Johannesburg: The new heads of the International Monetary Fund (IMF) and the World Bank will face calls to revamp their organizations at talks with finance ministers and bank chiefs of the world’s biggest economies in South Africa this weekend.

World Bank president Robert Zoellick (left) and IMF managing director Dominique Strauss-Kahn

“It will be the first time that we are able to have the new president of the World Bank and the new managing director of IMF, addressing a meeting of governors and finance ministers, so it gives us the platform that we want to discuss reform of the Bretton Woods institutions," said Manuel, who will chair the meeting at Kleinmond, near Cape Town, from 17-18 November. “The topic will be quite central to our discussions."

While G-20 includes traditional giants such as the US, Germany and Japan, it also features emerging powers such as India, China and Brazil which feel the lending institutions ignore the demands of the developing world.
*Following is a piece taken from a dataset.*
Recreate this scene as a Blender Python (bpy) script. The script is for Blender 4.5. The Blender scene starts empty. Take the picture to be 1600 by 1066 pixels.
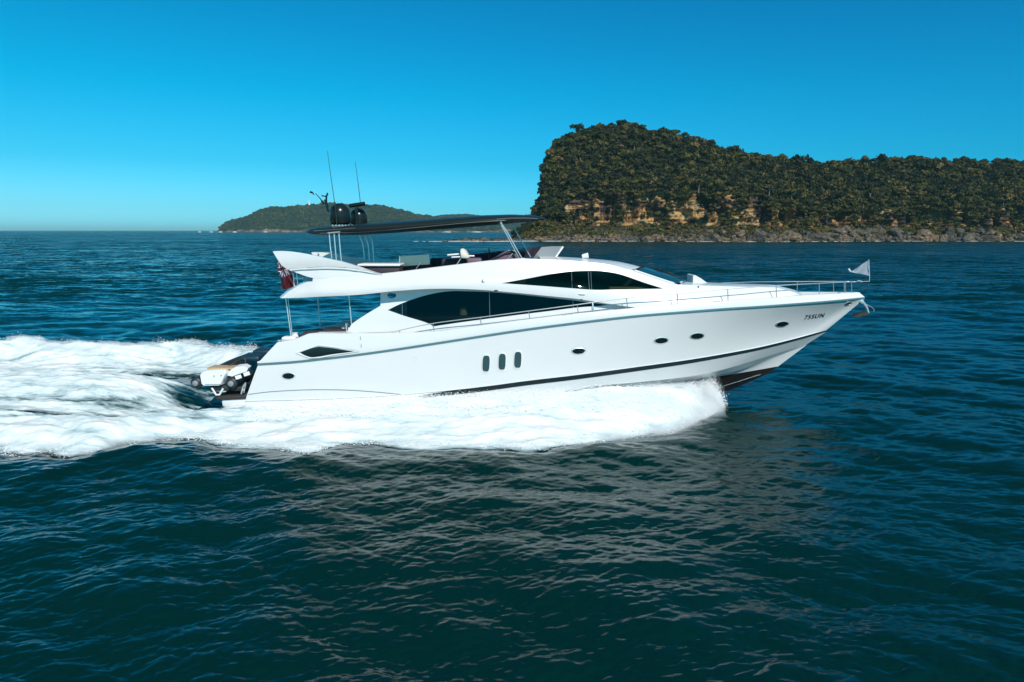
import bpy, math, random
import numpy as np
from mathutils import Vector, Matrix
from mathutils.geometry import delaunay_2d_cdt
from mathutils.bvhtree import BVHTree
random.seed(7)
rng = np.random.default_rng(7)
R = math.radians
scene = bpy.context.scene
COL = scene.collection

# ------------------------------------------------------------------ camera
FPX, CX, CY = 1067.0, 800.0, 533.0          # focal length and centre in photo pixels (1600 x 1066)
TH = math.atan(173.0 / FPX)                 # camera looks down by this much
CAMD, CAMH = 26.0, 6.6
cam = bpy.data.objects.new('camera', bpy.data.cameras.new('camera'))
COL.objects.link(cam)
cam.location = (0, -CAMD, CAMH)
cam.rotation_euler = (math.pi / 2 - TH, 0, 0)
cam.data.sensor_width = 36.0
cam.data.lens = 36.0 * FPX / 1600.0
cam.data.clip_start = 0.1
cam.data.clip_end = 80000
scene.camera = cam

# ------------------------------------------------------------------ light
SUN_EL, SUN_AZ = 39.0, 24.0                 # azimuth: degrees to the right of straight behind the camera
sd = Vector((math.sin(R(SUN_AZ)) * math.cos(R(SUN_EL)), -math.cos(R(SUN_AZ)) * math.cos(R(SUN_EL)), math.sin(R(SUN_EL))))
sun = bpy.data.objects.new('sun', bpy.data.lights.new('sun', 'SUN'))
COL.objects.link(sun)
sun.data.energy = 4.45
sun.data.angle = R(0.5)
sun.data.color = (1.0, 0.95, 0.89)
sun.rotation_euler = (-sd).to_track_quat('-Z', 'Y').to_euler()
sun.location = (10, -60, 60)
w = bpy.data.worlds.new("World")
scene.world = w
w.use_nodes = True
nt = w.node_tree
for n in list(nt.nodes): nt.nodes.remove(n)
wo = nt.nodes.new('ShaderNodeOutputWorld'); bg = nt.nodes.new('ShaderNodeBackground')
sky = nt.nodes.new('ShaderNodeTexSky'); sky.sky_type = 'NISHITA'; sky.sun_disc = False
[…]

Strauss-Kahn has acknowledged the need to overhaul IMF and has pledged to make reform the core of his stewardship. “The world has changed, it’s not how it was 50 years ago. Brazil, India and South Africa need more consideration," he said on a recent visit to South Africa.

South Africa’s support for Strauss-Kahn’s candidacy came on condition the developing world’s representation in the 185-nation institution is significantly increased on his watch.

Zoellick, who took over as president of the World Bank in July, is also well-versed in the demands of the developing world from his previous posts as number two in the State Department and the US Trade Representative from 2001 to 2005. It was during that time that he witnessed the launch of the World Trade Organization’s Doha Round of trade negotiations, which still remain unresolved and a source of friction between G-20 members.

South Africa’s central bank governor, Tito Mboweni, said it was only natural that concerns over “the misalignment of power relations" in the the World Bank and IMF would crop up at the G-20 gathering.

“We have quite a number of significantly emerging market countries, which today contribute quite significantly to the global economy, and yet their voice and their representation in these global institutions is not reflective of that."

The conference will be held against the backdrop of volatility, with the price for a barrel of oil hovering around the $100 (about Rs4,000) mark, and the US’ subprime lending problem spilling over into smaller financial ­markets.

“We would not want the subprime market problem to continue to cause any further global financial instabilities because that will ‘complicate the work’ that we would want to do at the G-20 level," he added.